When it comes to developing best practices around human capital, what factors have you found influence each firm’s approach?
The size of firm, where the firm is at with founder succession and professionalization, if the firm has a single sector focus or a broader focus, the geography of the firm, if the firm has a clear investment strategy to grow and/or compete with strategic approach to human capital, and the extent to which the firm buys founder-led companies and backs intact teams vs. replaces and builds the executive team.
The Talent Partner is a relatively new role in Private Equity. What do you expect the role looks like 10 years from now?
As PE firms expand and bring in new investors with their own strategies and interests, the PE firms must develop clearly articulated investment strategies for growth, and align their leadership, goals, roles, decision-making processes, incentives, and specialized talent to that strategy.

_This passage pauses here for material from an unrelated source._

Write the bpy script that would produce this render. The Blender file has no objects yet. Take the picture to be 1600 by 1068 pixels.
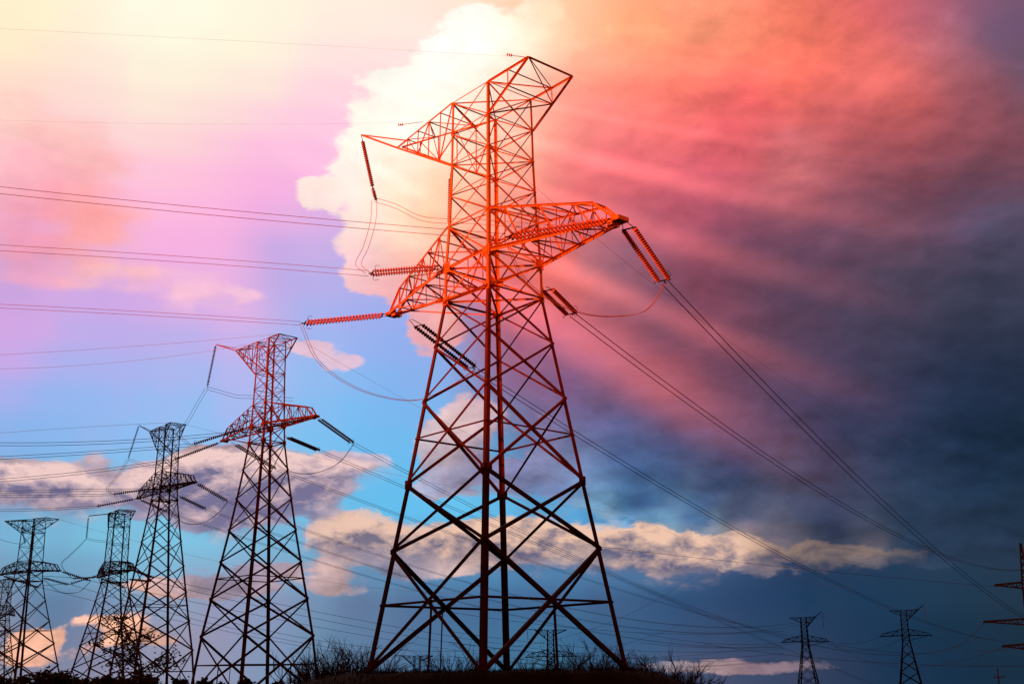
import bpy, math, random
import numpy as np
from mathutils import Vector, Matrix

random.seed(7)
scene = bpy.context.scene
COL = scene.collection
R = math.radians

# ------------------------------------------------------------------ camera
from mathutils import Euler
FPX, PITCH, ROLL, IW, IH = 1763.0, R(16.329), R(0.7), 1600.0, 1068.0
cam_d = bpy.data.cameras.new("camera")
cam = bpy.data.objects.new("camera", cam_d)
COL.objects.link(cam)
cam.location = (0, 0, 0)
cam.rotation_euler = (Matrix.Rotation(R(90) + PITCH, 3, 'X') @ Matrix.Rotation(-ROLL, 3, 'Z')).to_euler()
cam_d.sensor_width = 36.0
cam_d.lens = FPX / IW * 36.0
cam_d.clip_start = 0.1
cam_d.clip_end = 12000
scene.camera = cam

scene.view_settings.view_transform = 'Standard'
scene.view_settings.look = 'None'
scene.view_settings.exposure = 0.0
scene.view_settings.gamma = 1.0
scene.view_settings.use_curve_mapping = False
scene.cycles.max_bounces = 4


def ray(px, py):
    """direction (x, y, z) seen at a point of the picture, 1600 x 1068"""
    u0 = (px - IW / 2) / FPX
    v0 = (IH / 2 - py) / FPX
    u = u0 * math.cos(ROLL) + v0 * math.sin(ROLL)
    v = v0 * math.cos(ROLL) - u0 * math.sin(ROLL)
    return Vector((u, math.cos(PITCH) - v * math.sin(PITCH), math.sin(PITCH) + v * math.cos(PITCH)))


def at(px, py, Y):
    r = ray(px, py)
    return r * (Y / r.y)


# ------------------------------------------------------------------ sun
SUN_EL, SUN_AZ = R(6.5), R(-40.0)      # light travels to +Y, slightly to +X, downwards
sun_d = bpy.data.lights.new("sun", 'SUN')
sun_d.energy = 5.0
sun_d.angle = R(2.3)
sun_d.color = (1.0, 0.17, 0.035)
sun = bpy.data.objects.new("sun", sun_d)
COL.objects.link(sun)
ldir = Vector((math.sin(-SUN_AZ) * math.cos(SUN_EL), math.cos(SUN_AZ) * math.cos(SUN_EL), -math.sin(SUN_EL)))
sun.rotation_euler = ldir.to_track_quat('-Z', 'Y').to_euler()

# ------------------------------------------------------------------ sky
def lin(c):
    c = c / 255.0
    return c / 12.92 if c <= 0.04045 else ((c + 0.055) / 1.055) ** 2.4


def rows(txt):
    out = []
    for t in txt.replace('\n', ' ').split(';'):
        t = t.strip()
        if t:
            out.append([float(q) for q in t.split(',')])
    return np.array(out)


# clear air: picture x, y and colour
SKY = rows("""0,0,255,243,205;130,0,255,248,215;250,0,255,255,240;400,0,255,252,225;530,0,255,245,220;640,0,255,240,215;
0,60,255,240,200;260,80,254,253,222;400,70,255,250,222;530,60,255,235,225;640,60,255,225,225;
0,130,255,225,208;150,130,255,222,214;260,150,253,240,215;400,130,253,232,215;530,130,255,215,222;
0,200,255,200,200;150,200,252,218,212;300,200,253,217,213;450,200,255,202,225;540,200,255,200,228;
80,270,255,190,205;250,270,255,197,215;350,270,253,190,220;450,270,253,178,225;
80,330,250,175,215;200,330,255,185,222;300,330,255,185,225;400,330,252,175,225;470,350,235,180,228;
0,380,215,165,215;250,390,250,175,225;350,380,253,178,225;420,390,195,167,228;450,430,178,170,232;520,420,190,175,232;
100,460,215,170,228;0,440,185,160,222;200,470,205,165,228;300,420,235,175,226;370,440,235,180,226;350,480,220,175,228;0,500,218,167,226;
0,540,215,165,230;150,540,188,172,236;300,540,182,172,236;370,540,205,180,236;500,510,165,180,238;500,560,160,185,240;580,500,165,170,238;
0,600,172,177,240;150,600,150,185,242;300,600,150,190,242;370,610,178,183,240;500,620,132,188,240;600,560,138,180,240;660,560,150,170,232;
0,680,128,180,235;100,660,125,185,240;300,680,128,193,240;430,600,160,188,240;520,650,122,190,242;600,640,115,185,242;660,640,125,180,235;
480,730,120,195,235;620,720,105,188,238;0,760,130,170,215;
60,830,115,190,225;150,850,125,208,236;250,860,122,205,236;330,850,120,203,236;560,780,98,188,236;650,790,98,190,236;730,780,105,198,240;
780,770,100,195,242;850,800,98,190,235;480,870,125,198,228;900,800,90,175,228;950,812,85,165,220;1000,825,95,170,218;1050,830,100,165,212;1110,838,90,130,180;
0,900,120,160,190;150,930,125,130,165;300,930,145,145,178;400,950,150,150,185;300,1000,150,147,172;420,1010,128,150,185;250,1040,150,150,172;120,1040,165,145,165;40,960,110,130,165;90,970,60,110,152;0,1000,170,150,160;
500,940,108,125,162;560,1000,88,122,158;500,1040,108,150,178;600,950,90,112,150;700,960,70,100,145;700,1020,75,125,160;800,960,62,98,145;800,1020,62,115,150;850,1040,75,130,160;
900,1000,45,95,138;900,920,75,95,135;1000,920,60,88,130;1050,980,42,78,120;1000,1010,45,85,125;1000,1050,90,110,140;
1100,920,38,68,108;1200,930,28,58,98;1200,1000,28,65,100;1300,950,18,55,90;1400,1000,12,50,82;1400,900,18,55,85;1580,1000,17,42,62;1500,900,25,58,82;1580,900,35,52,75;1500,1000,12,45,70;
1100,1055,98,88,115;1200,1055,75,75,105;1300,1060,58,60,85;1450,1050,28,50,78;1580,1060,25,48,70;1120,1010,45,72,108""")
# cloud colours, picture x, y
STORM = rows("""830,20,255,235,200;900,30,255,208,165;900,100,255,170,135;1000,30,255,182,125;1000,100,255,150,115;
1070,0,255,152,125;1120,60,255,160,118;1200,40,255,140,110;1300,20,242,118,102;1370,0,215,95,110;1450,20,180,95,115;1550,30,128,90,120;1600,40,120,85,115;
1250,80,255,120,100;1350,90,245,120,105;1480,90,182,108,118;1590,80,85,80,105;1070,110,255,138,105;1200,110,255,122,100;1400,120,225,108,105;1550,135,160,88,104;
1070,160,242,108,100;1150,160,238,96,98;1250,165,245,105,95;1400,160,215,100,98;1530,180,165,85,92;1600,140,115,82,100;
1000,160,255,130,118;950,200,255,130,130;900,190,255,142,132;1080,210,255,120,125;1180,200,218,90,100;1300,200,192,88,93;1250,240,195,112,122;1450,210,160,78,88;1580,220,125,70,84;
1000,260,236,106,116;950,280,232,110,116;1130,250,222,95,105;1230,270,215,110,110;1350,250,165,84,95;1430,290,124,68,80;1550,270,112,70,86;
880,280,246,122,122;1100,300,190,85,105;1230,310,158,80,95;1350,320,122,76,96;1500,330,95,75,105;1590,350,80,76,102;
1000,340,185,90,108;900,340,222,105,112;1070,340,178,82,100;1150,350,120,70,95;1250,360,105,70,95;1400,370,100,70,90;1580,390,72,68,92;
870,400,225,110,105;930,400,140,105,130;1000,430,125,85,108;1080,410,148,75,95;1120,420,112,65,85;1200,430,88,62,85;1300,430,78,62,85;1450,440,58,58,78;1580,450,52,54,74;
880,450,240,112,102;950,480,200,100,105;1040,500,112,75,100;1100,490,128,66,85;1170,530,118,68,86;1250,500,85,65,90;1400,500,62,60,84;1550,500,48,53,74;
900,530,160,85,115;1000,560,160,80,98;1060,590,150,76,92;950,620,98,80,120;1100,650,108,68,94;1150,600,88,62,90;1250,600,78,60,88;1350,600,60,56,84;1500,600,34,46,74;1590,600,28,42,66;
920,700,85,95,138;1000,700,64,80,126;1100,720,60,66,106;1200,700,54,60,95;1350,700,40,50,82;1500,720,20,40,68;1590,700,20,42,64;
1000,770,50,76,122;1150,790,40,60,100;1000,797,50,74,118;1070,806,46,68,110;1140,815,42,60,98;1200,822,42,60,96;1270,832,42,58,92;1350,840,40,58,90;1430,850,42,60,88;1440,872,34,56,84;1300,900,26,56,88;1150,900,45,70,108;1300,800,35,50,84;1450,800,36,54,80;1580,800,30,50,74;850,640,118,100,145;850,570,135,95,140;830,500,190,95,115;850,760,80,100,145;
1400,840,35,55,82;1550,850,34,54,78""")
CLOUD = rows("""750,40,255,255,252;700,90,255,255,250;640,130,255,254,246;800,60,255,252,232;600,230,255,249,238;520,300,255,242,240;700,180,255,246,225;730,230,255,228,200;800,200,255,195,172;730,280,255,210,180;790,300,252,165,140;780,150,255,232,205;870,792,120,130,175;900,802,100,170,215;950,808,95,175,225;1000,816,95,180,228;1050,822,95,165,212;1100,828,85,140,190;
850,200,255,172,150;800,250,255,185,152;620,300,255,242,212;560,340,255,222,205;650,370,255,208,168;720,320,255,185,145;800,330,242,132,120;550,410,248,200,212;600,440,250,185,185;
700,450,228,125,118;800,420,235,112,100;640,500,225,150,175;675,500,255,205,190;760,480,190,95,125;
60,205,255,200,185;130,235,255,206,192;60,260,255,176,200;110,300,255,166,185;120,340,255,166,160;170,370,255,160,160;40,370,238,150,185;170,430,255,203,206;60,420,242,172,212;300,450,250,198,220;340,470,245,186,225;20,160,255,226,202;0,250,255,190,200;220,415,255,195,200;
490,540,238,203,228;535,575,215,205,238;750,640,252,208,205;700,680,240,202,192;680,720,212,185,192;760,715,135,132,172;720,755,112,120,165;800,740,125,125,170;850,735,150,148,182;660,755,140,155,195;
60,722,240,204,200;230,722,238,200,196;420,700,228,190,196;30,800,150,145,178;0,735,200,180,195;120,730,218,188,192;60,762,150,140,165;200,755,150,135,165;150,782,190,168,182;200,797,122,122,162;310,715,232,192,190;370,695,200,172,190;300,760,165,148,172;380,770,138,128,164;340,820,108,126,168;
500,690,236,198,200;480,750,148,140,174;520,785,108,128,174;450,800,98,118,164;560,718,215,190,208;610,735,160,190,220;
530,812,226,188,182;570,800,210,182,182;530,850,172,152,164;600,840,190,160,165;640,828,216,182,176;700,850,216,176,166;520,903,236,192,176;480,915,190,162,175;640,885,112,122,158;580,905,106,120,156;
740,820,240,206,182;800,850,224,180,160;850,828,226,188,172;950,832,226,182,162;960,872,188,150,146;1020,845,240,190,160;1080,860,214,166,146;1130,842,236,186,156;1190,868,122,106,120;1180,840,182,152,146;
1250,853,150,125,125;1360,860,145,120,120;1300,882,75,78,98;1050,888,196,158,150;850,875,135,126,146;
60,1000,255,192,142;130,970,240,180,165;180,980,255,192,150;240,1000,235,178,160;70,1030,228,170,165;420,888,190,165,185;350,900,175,160,185;
940,944,205,172,165;990,950,170,160,175;1060,950,92,112,150;1130,1042,190,150,148;1050,1044,185,148,148;1230,1042,150,122,135;1050,1024,122,140,168;1200,1040,130,112,130""")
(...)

The reality is that the PE industry drives returns through companies that are led by people and around 50% of portfolio company operating expenses are usually spent on those people. The performance of those companies is largely driven by how well people are organized and led to deliver on the companies’ specific value drivers.
Historically PE deal partners and operating partners have focused vertically (and often as generalists) on sourcing, closing, and overseeing each deal. I believe the future of the human capital leader will be to bring a specialized strategic skillset and focus horizontally across the portfolio, working together with deal partners and operating partners, to professionalize the PE firm’s human capital capabilities and processes for driving higher and more consistent returns across their entire portfolio.
A very special thank you to Alice Mann for her insights and contributions!